At breathtaking speed, the couple divorced and within weeks, Sarkozy met and then married his new love - Carla Bruni, a supermodel with a controversial amorous history who last year acknowledged in an interview that long relationships bored her.
These shenanigans would not matter had Sarkozy at least made headway in reversing France's economic and social sclerosis.
But most of his reforms are timid, whereas the challenge is Thatcheresque.
Some plans are on hold and others jettisoned in the face of hostility. France's indebtedness has soared and public discontent with higher prices, while hardly his fault, is surging. After giving away ¬15 billion ($30 billion) in tax cuts, Sarkozy was forced to admit in January: "The coffers are empty."
The "unity" Government of centrists, Socialists and Sarkozy conservatives is riddled with divisions.
For Sarkozy, it has been a nightmare year. On the way, he has destroyed funds of political capital and public goodwill. The test now is whether he has the character to restore them.
ACHIEVED
* A government with more women, more ministers from ethnic communities and some from the left. The Cabinet line-up with Christine Lagarde, Minister of Economy, Rachida Dati, Minister of Justice, Rama Yade, Human Rights Minister, and Bernard Kouchner, Foreign Minister, impresses by its diversity, if not by its solidarity.
* Laws giving universities greater independence, a controversial package of liberal financial reforms, and compulsory harsh sentences for serious criminals who re-offend.
* Cutbacks in the number of bureaucrats.
* The European constitutional mini-treaty was negotiated by Germany's Angela Merkel, but with key support from Sarkozy.
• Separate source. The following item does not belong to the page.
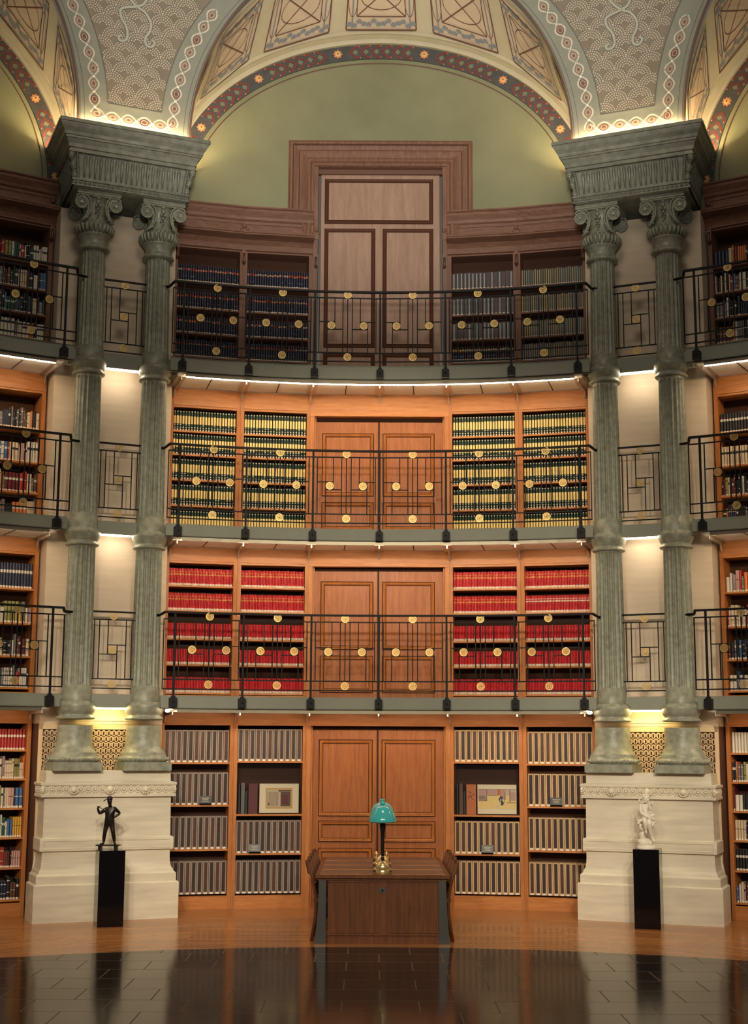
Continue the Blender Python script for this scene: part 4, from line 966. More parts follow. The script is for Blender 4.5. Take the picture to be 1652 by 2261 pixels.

* Better relations with the United States and Britain, a good working partnership with Germany, and the probable full return of France to Nato.
* Unemployment down - a bit. At least 300,000 jobs were created in 2007.
FAILED
* Inflation is over 3 per cent and salaries are static, except Sarkozy's. He gave himself a 172 per cent rise.
* High-minded statements about human rights in pre-election speeches and a new policy in Africa have proved largely empty. His soft line on China and Tibet has angered.
* Public accounts further into the red. A deficit of 2.8 per cent is likely, close to the eurozone limit of 3 per cent.
* No ideas for poverty-stricken suburbs. The end of subsidised travel for large families on trains was announced, then withdrawn.